For as direct as Williams can be on World’s Gone Wrong, she’s still a master of subtleties and keen feelings. She offers shoutouts to musical legends like Robert Johnson on “How Much Did You Get For Your Soul”), as well as Slim Harpo and Dr. John on “Low Life.” But as the daughter of poet Miller Williams who also wrote her own book, Don't Tell Anyone the Secrets I Told You: A Memoir in 2023 (ND review), she also offers more subtle homages to Langston Hughes on “Black Tears” and Jesmyn Ward’s 2017 National Book Award winner Sing Unburied Sing in a song of the same title (which features backing vocals by Siobhan Kennedy).
Rehearsing in a Nashville studio for a livestream, Williams sat down with No Depression for this In The Deep End series. Questions start easier then get progressively…deeper. Responses have been edited for length and clarity.
Is it true you were already deep into making a different record when the songs that became World Gone Wrong sprung forth? Where did that pivot come from?
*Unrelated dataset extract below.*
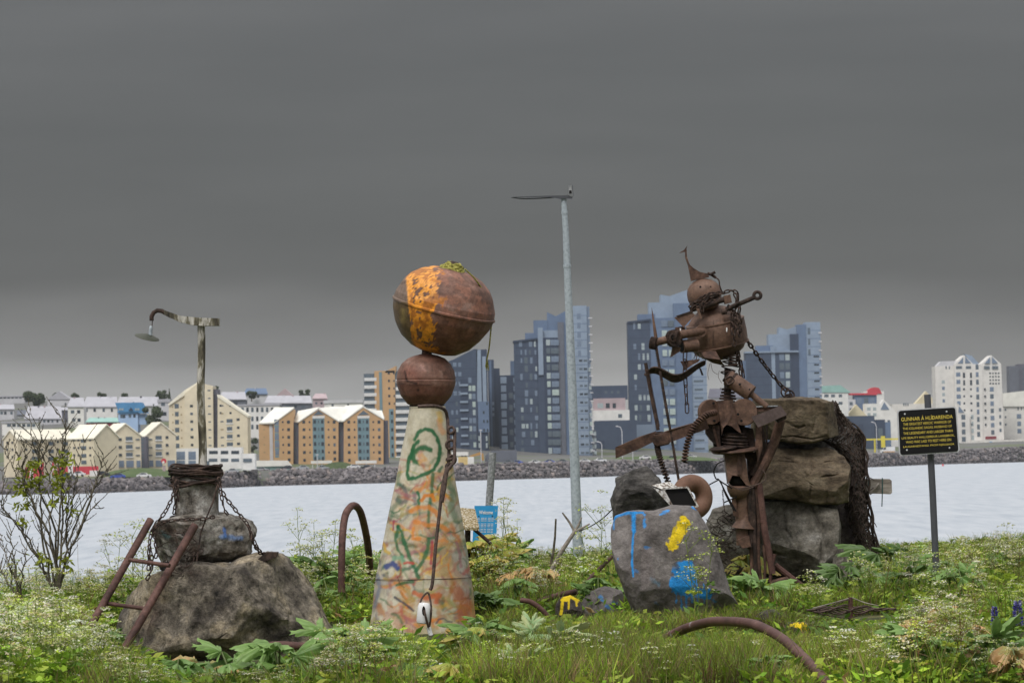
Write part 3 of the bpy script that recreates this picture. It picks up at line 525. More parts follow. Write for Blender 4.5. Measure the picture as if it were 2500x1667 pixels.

When that songwriting period was happening, there was weird stuff in the news every single day — either on TV or in the newspaper — and it was all just mind boggling. You know. Everyone was frustrated. Nobody knew what to do. Everybody was just angry and frustrated and just fed up with it all. It just got to the point where I felt like I've got to channel this somehow, just to sort of help me process it. So that's when those songs started coming out, those kinds of topical songs.